Given task -> The data below must be copied in full and without any change.

Available data ->
_ _ _ _ _ _ _

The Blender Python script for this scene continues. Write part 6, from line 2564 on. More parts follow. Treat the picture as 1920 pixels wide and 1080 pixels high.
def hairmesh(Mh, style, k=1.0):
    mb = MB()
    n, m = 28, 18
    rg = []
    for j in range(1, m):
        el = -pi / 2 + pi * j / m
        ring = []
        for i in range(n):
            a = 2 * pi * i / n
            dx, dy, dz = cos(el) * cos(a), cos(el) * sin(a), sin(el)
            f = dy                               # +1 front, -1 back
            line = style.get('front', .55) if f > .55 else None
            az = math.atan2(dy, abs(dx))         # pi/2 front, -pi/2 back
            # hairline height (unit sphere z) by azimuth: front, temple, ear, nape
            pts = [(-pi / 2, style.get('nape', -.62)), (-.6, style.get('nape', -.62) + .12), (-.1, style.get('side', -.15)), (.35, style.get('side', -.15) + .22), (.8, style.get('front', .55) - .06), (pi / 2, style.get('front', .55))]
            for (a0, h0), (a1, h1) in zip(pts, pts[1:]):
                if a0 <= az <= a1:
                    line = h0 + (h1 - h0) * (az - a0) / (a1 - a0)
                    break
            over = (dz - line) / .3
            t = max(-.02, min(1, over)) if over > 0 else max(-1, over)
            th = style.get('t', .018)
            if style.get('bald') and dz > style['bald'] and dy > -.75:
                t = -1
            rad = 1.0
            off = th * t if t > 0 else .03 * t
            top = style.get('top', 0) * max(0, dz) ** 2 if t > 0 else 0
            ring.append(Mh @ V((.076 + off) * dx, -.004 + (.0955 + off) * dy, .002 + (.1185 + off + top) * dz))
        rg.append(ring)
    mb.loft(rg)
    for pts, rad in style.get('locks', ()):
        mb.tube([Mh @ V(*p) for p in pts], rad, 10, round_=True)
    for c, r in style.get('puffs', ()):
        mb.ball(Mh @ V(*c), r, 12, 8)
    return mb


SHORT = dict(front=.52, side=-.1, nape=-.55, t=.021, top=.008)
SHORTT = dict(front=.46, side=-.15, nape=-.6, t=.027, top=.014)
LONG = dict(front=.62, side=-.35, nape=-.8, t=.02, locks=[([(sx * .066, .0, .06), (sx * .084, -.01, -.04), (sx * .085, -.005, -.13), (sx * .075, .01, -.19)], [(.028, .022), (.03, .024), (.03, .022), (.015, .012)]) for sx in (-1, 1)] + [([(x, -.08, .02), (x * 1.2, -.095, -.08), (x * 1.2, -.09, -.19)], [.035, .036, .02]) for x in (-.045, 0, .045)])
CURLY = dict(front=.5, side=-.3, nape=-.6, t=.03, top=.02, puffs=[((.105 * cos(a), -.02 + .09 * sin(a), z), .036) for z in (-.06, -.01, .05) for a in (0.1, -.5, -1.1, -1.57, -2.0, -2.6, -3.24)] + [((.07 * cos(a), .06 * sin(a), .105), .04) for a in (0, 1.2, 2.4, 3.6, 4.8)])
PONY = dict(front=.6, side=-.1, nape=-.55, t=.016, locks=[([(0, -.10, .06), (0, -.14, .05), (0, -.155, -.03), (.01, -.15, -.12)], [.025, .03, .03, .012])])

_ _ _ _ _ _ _

Exercise result ->
The Blender Python script for this scene continues. Write part 6, from line 2564 on. More parts follow. Treat the picture as 1920 pixels wide and 1080 pixels high.
def hairmesh(Mh, style, k=1.0):
    mb = MB()
    n, m = 28, 18
    rg = []
    for j in range(1, m):
        el = -pi / 2 + pi * j / m
        ring = []
        for i in range(n):
            a = 2 * pi * i / n
            dx, dy, dz = cos(el) * cos(a), cos(el) * sin(a), sin(el)
            f = dy                               # +1 front, -1 back
            line = style.get('front', .55) if f > .55 else None
            az = math.atan2(dy, abs(dx))         # pi/2 front, -pi/2 back
            # hairline height (unit sphere z) by azimuth: front, temple, ear, nape
            pts = [(-pi / 2, style.get('nape', -.62)), (-.6, style.get('nape', -.62) + .12), (-.1, style.get('side', -.15)), (.35, style.get('side', -.15) + .22), (.8, style.get('front', .55) - .06), (pi / 2, style.get('front', .55))]
            for (a0, h0), (a1, h1) in zip(pts, pts[1:]):
                if a0 <= az <= a1:
                    line = h0 + (h1 - h0) * (az - a0) / (a1 - a0)
                    break
            over = (dz - line) / .3
            t = max(-.02, min(1, over)) if over > 0 else max(-1, over)
            th = style.get('t', .018)
            if style.get('bald') and dz > style['bald'] and dy > -.75:
                t = -1
            rad = 1.0
            off = th * t if t > 0 else .03 * t
            top = style.get('top', 0) * max(0, dz) ** 2 if t > 0 else 0
            ring.append(Mh @ V((.076 + off) * dx, -.004 + (.0955 + off) * dy, .002 + (.1185 + off + top) * dz))
        rg.append(ring)
    mb.loft(rg)
    for pts, rad in style.get('locks', ()):
        mb.tube([Mh @ V(*p) for p in pts], rad, 10, round_=True)
    for c, r in style.get('puffs', ()):
        mb.ball(Mh @ V(*c), r, 12, 8)
    return mb


SHORT = dict(front=.52, side=-.1, nape=-.55, t=.021, top=.008)
SHORTT = dict(front=.46, side=-.15, nape=-.6, t=.027, top=.014)
LONG = dict(front=.62, side=-.35, nape=-.8, t=.02, locks=[([(sx * .066, .0, .06), (sx * .084, -.01, -.04), (sx * .085, -.005, -.13), (sx * .075, .01, -.19)], [(.028, .022), (.03, .024), (.03, .022), (.015, .012)]) for sx in (-1, 1)] + [([(x, -.08, .02), (x * 1.2, -.095, -.08), (x * 1.2, -.09, -.19)], [.035, .036, .02]) for x in (-.045, 0, .045)])
CURLY = dict(front=.5, side=-.3, nape=-.6, t=.03, top=.02, puffs=[((.105 * cos(a), -.02 + .09 * sin(a), z), .036) for z in (-.06, -.01, .05) for a in (0.1, -.5, -1.1, -1.57, -2.0, -2.6, -3.24)] + [((.07 * cos(a), .06 * sin(a), .105), .04) for a in (0, 1.2, 2.4, 3.6, 4.8)])
PONY = dict(front=.6, side=-.1, nape=-.55, t=.016, locks=[([(0, -.10, .06), (0, -.14, .05), (0, -.155, -.03), (.01, -.15, -.12)], [.025, .03, .03, .012])])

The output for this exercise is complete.